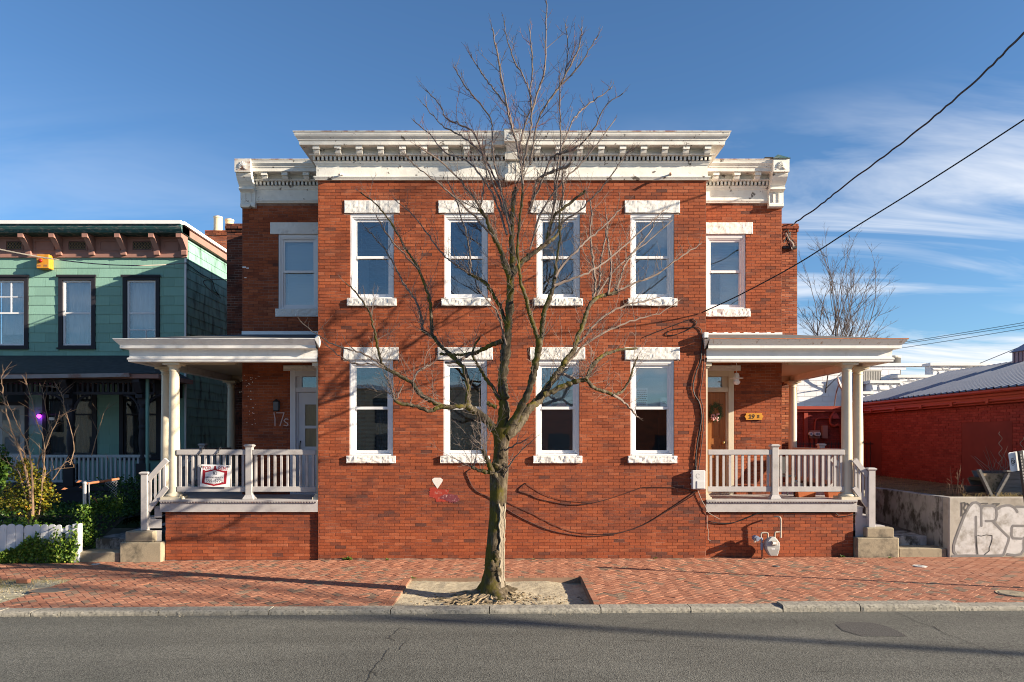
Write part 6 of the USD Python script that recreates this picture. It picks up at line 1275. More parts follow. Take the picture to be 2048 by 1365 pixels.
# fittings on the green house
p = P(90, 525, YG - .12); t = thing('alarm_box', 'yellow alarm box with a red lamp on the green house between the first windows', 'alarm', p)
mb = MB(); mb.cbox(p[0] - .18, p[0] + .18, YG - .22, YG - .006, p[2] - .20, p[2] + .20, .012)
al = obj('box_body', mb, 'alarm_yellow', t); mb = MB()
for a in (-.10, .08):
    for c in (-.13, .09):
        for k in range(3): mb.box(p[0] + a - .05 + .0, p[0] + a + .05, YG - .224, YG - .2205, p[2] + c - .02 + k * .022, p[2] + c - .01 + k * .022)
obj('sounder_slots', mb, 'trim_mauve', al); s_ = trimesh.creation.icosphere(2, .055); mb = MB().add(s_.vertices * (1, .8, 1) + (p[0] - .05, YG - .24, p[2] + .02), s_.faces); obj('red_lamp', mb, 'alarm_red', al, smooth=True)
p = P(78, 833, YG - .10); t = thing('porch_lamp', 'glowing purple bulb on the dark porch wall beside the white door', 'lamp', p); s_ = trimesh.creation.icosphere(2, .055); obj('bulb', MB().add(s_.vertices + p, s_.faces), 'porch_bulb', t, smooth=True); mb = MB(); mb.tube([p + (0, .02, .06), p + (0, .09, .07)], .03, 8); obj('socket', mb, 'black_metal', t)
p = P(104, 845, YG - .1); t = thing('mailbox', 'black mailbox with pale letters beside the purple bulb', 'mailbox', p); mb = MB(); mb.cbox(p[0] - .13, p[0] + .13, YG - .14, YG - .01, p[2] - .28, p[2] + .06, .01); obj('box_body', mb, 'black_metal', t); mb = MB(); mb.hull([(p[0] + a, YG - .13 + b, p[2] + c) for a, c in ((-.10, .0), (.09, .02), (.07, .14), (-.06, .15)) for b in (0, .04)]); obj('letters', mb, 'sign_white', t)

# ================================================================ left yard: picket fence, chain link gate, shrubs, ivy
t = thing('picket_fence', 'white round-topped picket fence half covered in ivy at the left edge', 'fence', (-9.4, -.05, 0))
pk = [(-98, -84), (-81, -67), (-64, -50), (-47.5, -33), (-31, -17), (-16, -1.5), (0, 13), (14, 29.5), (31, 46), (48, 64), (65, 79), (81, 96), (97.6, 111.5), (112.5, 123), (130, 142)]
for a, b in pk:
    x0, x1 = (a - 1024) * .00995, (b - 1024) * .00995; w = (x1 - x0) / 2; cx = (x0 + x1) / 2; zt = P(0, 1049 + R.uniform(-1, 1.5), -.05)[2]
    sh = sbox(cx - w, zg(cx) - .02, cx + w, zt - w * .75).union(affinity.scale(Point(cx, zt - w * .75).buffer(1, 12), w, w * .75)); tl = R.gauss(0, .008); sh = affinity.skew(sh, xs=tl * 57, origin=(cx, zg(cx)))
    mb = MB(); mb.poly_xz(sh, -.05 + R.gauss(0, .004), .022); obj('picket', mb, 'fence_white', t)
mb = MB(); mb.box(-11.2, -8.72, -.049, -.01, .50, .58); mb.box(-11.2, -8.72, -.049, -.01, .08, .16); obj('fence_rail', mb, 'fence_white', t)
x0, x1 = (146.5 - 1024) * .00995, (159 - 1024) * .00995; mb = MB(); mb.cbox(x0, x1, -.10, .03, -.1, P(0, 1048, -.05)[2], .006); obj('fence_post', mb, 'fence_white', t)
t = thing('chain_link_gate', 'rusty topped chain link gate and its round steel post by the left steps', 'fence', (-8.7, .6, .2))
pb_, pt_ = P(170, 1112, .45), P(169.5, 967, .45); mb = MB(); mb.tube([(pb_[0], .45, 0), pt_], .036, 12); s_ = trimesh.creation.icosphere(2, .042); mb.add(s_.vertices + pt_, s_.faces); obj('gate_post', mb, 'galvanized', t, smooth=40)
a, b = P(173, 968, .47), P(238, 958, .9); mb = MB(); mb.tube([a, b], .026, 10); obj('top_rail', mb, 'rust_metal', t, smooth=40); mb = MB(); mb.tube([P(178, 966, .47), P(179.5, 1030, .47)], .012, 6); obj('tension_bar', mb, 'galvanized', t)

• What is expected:
Output the material word for word, omitting its pictures.

• Output below:
Write part 6 of the USD Python script that recreates this picture. It picks up at line 1275. More parts follow. Take the picture to be 2048 by 1365 pixels.
# fittings on the green house
p = P(90, 525, YG - .12); t = thing('alarm_box', 'yellow alarm box with a red lamp on the green house between the first windows', 'alarm', p)
mb = MB(); mb.cbox(p[0] - .18, p[0] + .18, YG - .22, YG - .006, p[2] - .20, p[2] + .20, .012)
al = obj('box_body', mb, 'alarm_yellow', t); mb = MB()
for a in (-.10, .08):
    for c in (-.13, .09):
        for k in range(3): mb.box(p[0] + a - .05 + .0, p[0] + a + .05, YG - .224, YG - .2205, p[2] + c - .02 + k * .022, p[2] + c - .01 + k * .022)
obj('sounder_slots', mb, 'trim_mauve', al); s_ = trimesh.creation.icosphere(2, .055); mb = MB().add(s_.vertices * (1, .8, 1) + (p[0] - .05, YG - .24, p[2] + .02), s_.faces); obj('red_lamp', mb, 'alarm_red', al, smooth=True)
p = P(78, 833, YG - .10); t = thing('porch_lamp', 'glowing purple bulb on the dark porch wall beside the white door', 'lamp', p); s_ = trimesh.creation.icosphere(2, .055); obj('bulb', MB().add(s_.vertices + p, s_.faces), 'porch_bulb', t, smooth=True); mb = MB(); mb.tube([p + (0, .02, .06), p + (0, .09, .07)], .03, 8); obj('socket', mb, 'black_metal', t)
p = P(104, 845, YG - .1); t = thing('mailbox', 'black mailbox with pale letters beside the purple bulb', 'mailbox', p); mb = MB(); mb.cbox(p[0] - .13, p[0] + .13, YG - .14, YG - .01, p[2] - .28, p[2] + .06, .01); obj('box_body', mb, 'black_metal', t); mb = MB(); mb.hull([(p[0] + a, YG - .13 + b, p[2] + c) for a, c in ((-.10, .0), (.09, .02), (.07, .14), (-.06, .15)) for b in (0, .04)]); obj('letters', mb, 'sign_white', t)

# ================================================================ left yard: picket fence, chain link gate, shrubs, ivy
t = thing('picket_fence', 'white round-topped picket fence half covered in ivy at the left edge', 'fence', (-9.4, -.05, 0))
pk = [(-98, -84), (-81, -67), (-64, -50), (-47.5, -33), (-31, -17), (-16, -1.5), (0, 13), (14, 29.5), (31, 46), (48, 64), (65, 79), (81, 96), (97.6, 111.5), (112.5, 123), (130, 142)]
for a, b in pk:
    x0, x1 = (a - 1024) * .00995, (b - 1024) * .00995; w = (x1 - x0) / 2; cx = (x0 + x1) / 2; zt = P(0, 1049 + R.uniform(-1, 1.5), -.05)[2]
    sh = sbox(cx - w, zg(cx) - .02, cx + w, zt - w * .75).union(affinity.scale(Point(cx, zt - w * .75).buffer(1, 12), w, w * .75)); tl = R.gauss(0, .008); sh = affinity.skew(sh, xs=tl * 57, origin=(cx, zg(cx)))
    mb = MB(); mb.poly_xz(sh, -.05 + R.gauss(0, .004), .022); obj('picket', mb, 'fence_white', t)
mb = MB(); mb.box(-11.2, -8.72, -.049, -.01, .50, .58); mb.box(-11.2, -8.72, -.049, -.01, .08, .16); obj('fence_rail', mb, 'fence_white', t)
x0, x1 = (146.5 - 1024) * .00995, (159 - 1024) * .00995; mb = MB(); mb.cbox(x0, x1, -.10, .03, -.1, P(0, 1048, -.05)[2], .006); obj('fence_post', mb, 'fence_white', t)
t = thing('chain_link_gate', 'rusty topped chain link gate and its round steel post by the left steps', 'fence', (-8.7, .6, .2))
pb_, pt_ = P(170, 1112, .45), P(169.5, 967, .45); mb = MB(); mb.tube([(pb_[0], .45, 0), pt_], .036, 12); s_ = trimesh.creation.icosphere(2, .042); mb.add(s_.vertices + pt_, s_.faces); obj('gate_post', mb, 'galvanized', t, smooth=40)
a, b = P(173, 968, .47), P(238, 958, .9); mb = MB(); mb.tube([a, b], .026, 10); obj('top_rail', mb, 'rust_metal', t, smooth=40); mb = MB(); mb.tube([P(178, 966, .47), P(179.5, 1030, .47)], .012, 6); obj('tension_bar', mb, 'galvanized', t)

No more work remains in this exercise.